ETIKA
POLITIK
”Ambyar”
Oleh : SINDHUNATA
KOMPAS, 20 November 2019
Seribu kota
sudah kulewati. Seribu hati sudah kutanyai. Tapi tak seorang pun mengerti, ke
mana kau pergi. Bertahun-tahun aku mencari, belum kutemukan kau juga sampai
hari ini. Seandainya kau sudah hidup bahagia, aku sungguh rela. Namun hanya
satu permohonanku, aku ingin bertemu denganmu. Walau hanya sekejap mata,
sekadar untuk obat rindu di dalam dada.
Mengapa
lagu-lagu Didi Kempot bisa memeluk demikian banyak penggemar? Karena
lagu-lagunya mendendangkan patah hati, cinta yang dikhianati, dan janji yang
mudah diingkari. Luka-luka hati itu banyak dialami orang zaman ini. Dan Didi
Kempot dirasa bisa mewakili dan menumpahkan perasaan mereka.
Maka kaum
patah hati itu berkelompok. Yang laki-laki menamai diri Sad Bois, yang
perempuan Sad Gerls. Keduanya berhimpun di bawah nama Sobat Ambyar. Dan pujaan
mereka, Didi Kempot, digelari The Godfather of
The Broken-Heart alias The Lord of Ambyar.
Ambyar, kata
ini sudah jelas dengan sendirinya. Namun, mengapa kata itu tiba-tiba bisa
demikian populer? Lebih-lebih kenapa ambyar itu bisa mewakili perasaan demikian
banyak orang? Adakah kata itu hanya menyangkut romantisisme orang di sekitar
kesedihan patah hati? Kalau kita bisa bertanya demikian, berarti suatu makna
yang dalam ada di dalam kata ambyar. Dan ambyar itu tak bisa hanya dikembalikan
ke pengalaman patah hati belaka.
Ambyar
seakan adalah kata yang diberikan oleh keadaan zaman agar kita merasakannya
secara lebih luas dan mendalam. Ambyar tak cukup dikembalikan pada Didi Kempot
lagi. Zaman hanya meminjam ambyar-nya Didi Kempot untuk mengungkapkan gejala
dan warta sejarah yang sedang kita alami kini.
Petaka kemajuan
Dalam
khazanah Jawa, sebagai gejala sejarah, ambyar membuka kembali apa yang
tersimpan dalam ramalan pujangga Ranggawarsita seperti tertulis dalam Serat
Sabda Jati: Para djanma sadjroning djaman pekewuh, kasudranira andadi, dahurune
saja darung, keh tyas mirong murang margi, kasetyan wus nora katon—di zaman
serba susah dan salah ini, nista budi manusia makin menjadi-jadi, ruwetnya
hidup terus terjadi, orang-orang sengaja menempuh jalan yang salah, kesetiaan
tiada lagi bisa dilihat mata.
Rupanya
ramalan Serat Sabda Jati tentang datangnya zaman pekewuh, zaman ruwet, zaman
ambyar sedang kita alami sekarang. Di zaman ambyar ini manusia jadi serba
salah. Dan seakan ada sebuah kekuatan tersembunyi yang sedang menjerat manusia
untuk jadi serba salah.
Zaman ambyar
itu bukanlah ramalan akan masa mendatang. Ambyar itu petaka di zaman sekarang.

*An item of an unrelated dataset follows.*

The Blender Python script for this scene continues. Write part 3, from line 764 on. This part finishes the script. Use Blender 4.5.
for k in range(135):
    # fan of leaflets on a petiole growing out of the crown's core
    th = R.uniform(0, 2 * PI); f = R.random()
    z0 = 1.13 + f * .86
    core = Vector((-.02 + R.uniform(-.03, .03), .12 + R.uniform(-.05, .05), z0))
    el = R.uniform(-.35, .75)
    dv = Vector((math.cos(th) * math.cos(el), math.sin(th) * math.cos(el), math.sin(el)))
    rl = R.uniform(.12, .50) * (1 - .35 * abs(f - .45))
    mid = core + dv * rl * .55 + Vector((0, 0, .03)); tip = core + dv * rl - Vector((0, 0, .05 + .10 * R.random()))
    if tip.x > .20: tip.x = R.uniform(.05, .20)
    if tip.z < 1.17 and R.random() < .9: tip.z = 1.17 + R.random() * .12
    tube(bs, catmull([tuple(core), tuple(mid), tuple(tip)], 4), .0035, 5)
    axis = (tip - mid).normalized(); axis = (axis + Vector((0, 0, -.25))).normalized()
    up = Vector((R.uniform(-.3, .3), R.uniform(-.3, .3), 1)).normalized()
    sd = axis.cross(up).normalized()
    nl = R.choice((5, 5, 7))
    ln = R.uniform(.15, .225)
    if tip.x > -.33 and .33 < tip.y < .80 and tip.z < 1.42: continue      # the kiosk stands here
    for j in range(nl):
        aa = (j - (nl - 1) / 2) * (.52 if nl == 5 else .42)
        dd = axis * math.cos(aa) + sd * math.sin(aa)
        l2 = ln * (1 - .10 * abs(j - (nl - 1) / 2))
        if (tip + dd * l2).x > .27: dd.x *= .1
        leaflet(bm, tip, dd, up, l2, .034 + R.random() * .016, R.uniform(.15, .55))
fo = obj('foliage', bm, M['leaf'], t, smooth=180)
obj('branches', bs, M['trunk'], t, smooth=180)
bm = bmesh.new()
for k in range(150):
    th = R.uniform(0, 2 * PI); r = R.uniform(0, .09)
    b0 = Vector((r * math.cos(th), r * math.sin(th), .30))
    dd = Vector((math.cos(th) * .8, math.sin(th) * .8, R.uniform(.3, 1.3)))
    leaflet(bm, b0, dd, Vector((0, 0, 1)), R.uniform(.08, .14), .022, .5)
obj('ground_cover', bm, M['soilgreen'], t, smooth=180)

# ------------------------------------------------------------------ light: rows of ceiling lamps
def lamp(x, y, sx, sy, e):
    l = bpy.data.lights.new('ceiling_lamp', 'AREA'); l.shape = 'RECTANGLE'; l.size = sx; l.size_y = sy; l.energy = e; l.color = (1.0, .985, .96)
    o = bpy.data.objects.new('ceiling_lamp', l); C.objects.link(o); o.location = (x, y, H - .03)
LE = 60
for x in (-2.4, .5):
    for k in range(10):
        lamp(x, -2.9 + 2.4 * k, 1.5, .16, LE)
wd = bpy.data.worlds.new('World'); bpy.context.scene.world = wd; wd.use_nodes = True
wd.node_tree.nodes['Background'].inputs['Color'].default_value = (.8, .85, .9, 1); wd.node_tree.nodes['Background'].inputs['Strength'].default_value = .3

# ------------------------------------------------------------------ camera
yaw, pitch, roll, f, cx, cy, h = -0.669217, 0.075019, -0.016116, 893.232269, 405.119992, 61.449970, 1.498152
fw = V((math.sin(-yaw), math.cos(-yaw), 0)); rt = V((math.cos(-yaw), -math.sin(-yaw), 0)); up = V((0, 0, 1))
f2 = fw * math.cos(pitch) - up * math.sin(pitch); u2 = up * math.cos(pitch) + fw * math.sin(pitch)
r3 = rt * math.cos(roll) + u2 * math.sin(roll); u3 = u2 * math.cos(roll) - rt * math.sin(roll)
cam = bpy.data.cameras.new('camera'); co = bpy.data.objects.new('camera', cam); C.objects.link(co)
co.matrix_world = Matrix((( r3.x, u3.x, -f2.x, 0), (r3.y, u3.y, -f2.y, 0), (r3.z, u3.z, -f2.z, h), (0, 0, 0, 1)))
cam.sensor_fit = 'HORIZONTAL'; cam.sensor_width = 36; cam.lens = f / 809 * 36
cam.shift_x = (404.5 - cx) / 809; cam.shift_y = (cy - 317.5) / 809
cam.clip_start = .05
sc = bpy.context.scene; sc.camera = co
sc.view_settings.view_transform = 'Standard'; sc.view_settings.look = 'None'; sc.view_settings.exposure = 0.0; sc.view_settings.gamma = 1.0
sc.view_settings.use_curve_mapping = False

Dan ambyar itulah yang menentukan apa yang akan terjadi di masa depan, termasuk
cita-cita manusia tentang kemajuan.
Maka, kata
filsuf Sekolah Frankfurt, Walter Benyamin: pengertian kemajuan itu dasar dan
titik berangkatnya adalah petaka. Apa yang terus berjalan maju adalah petaka
itu. Dan petaka itu bukan apa yang akan datang, melainkan apa yang terjadi
sekarang. Kalau kita bicara penyelamatan, ini hanyalah lompatan-lompatan kecil
dari petaka yang terus berkesinambungan itu.
Menurut
garis pemikiran itu, masa depan yang gemilang hanya utopia. Yang akan terjadi
adalah masa depan sebagai petaka. Atau dalam khazanah Jawa, masa depan itu
zaman ewuh-pekewuh, zaman ambyar.
Dalam
literatur Barat, tulisan mengenai petaka atau ambyar itu dengan mudah
ditemukan, mulai dari tulisan-tulisan filsafat, sosiologi kritis, politik,
ekologis, sampai analisis psikologis, sastra, dan refleksi teologis. Jadi,
bencana atau ambyar itu tak hanya mengenai alam dan lingkungan hidup, tetapi
juga mengenai manusia, pemikiran, rasionalitas, dan kondisi psikisnya.
Petaka atau
ambyar dibahas dengan tajam, misalnya, oleh Pankaj Mishra, sarjana keturunan
India, dalam bukunya yang terkenal Age of Anger: a History of the Present
(2017). Ia menunjukkan, akar dari chaos, petaka dan ambyar-nya zaman ini adalah
utopia enlightenment masyarakat Barat. Utopia itu impian indah yang akhirnya
mendarat sebagai realitas mimpi buruk di zaman sekarang.
Enlightenment
dengan buahnya kapitalisme dan demokrasi liberal ditanamkan ke negara-negara
yang tak punya akar tradisi enlightenment Barat. Penanamannya sering dengan
tindakan paksa: invasi militer, yang percaya, setelah itu demokrasi akan mekar
dengan sendirinya.
Utopia
enlightenment mendambakan kemajuan dan kemodernan. Namun, sebaliknyalah yang
terjadi: anti-kemodernan. Di banyak negara, anti-kemodernan ini berhimpun
menjadi aksi radikalisme agama, kekerasan, dan teror.
Menurut
Mishra, aksi-aksi itu bukan pertama-tama bertujuan merusak kemapanan yang
dimiliki kemajuan dan kemodernan. Sebaliknya, aksi-aksi itu ingin menikmati
kemapanan itu. Namun, alam semesta sebagai sumber daya yang terbatas ini pasti
tak bisa memberikan apa yang ingin mereka nikmati, apalagi semuanya itu sudah
berada di tangan mereka yang maju dan modern.
Akibatnya
adalah ressentiment, kebencian. Maka, Mishra mengetengahkan pentingnya kita
memahami kembali pemikiran filsuf Rousseau dan Nietzsche. Keduanya berpendapat,
ressentiment terjadi karena pengalaman inferior, yang kemudian mengecamukkan
perasaan iri hati. Maunya meniru, tetapi tak mampu.
Hasrat
meniru itu terus meninggi, sementara kemampuan diri kian tertinggal jauh.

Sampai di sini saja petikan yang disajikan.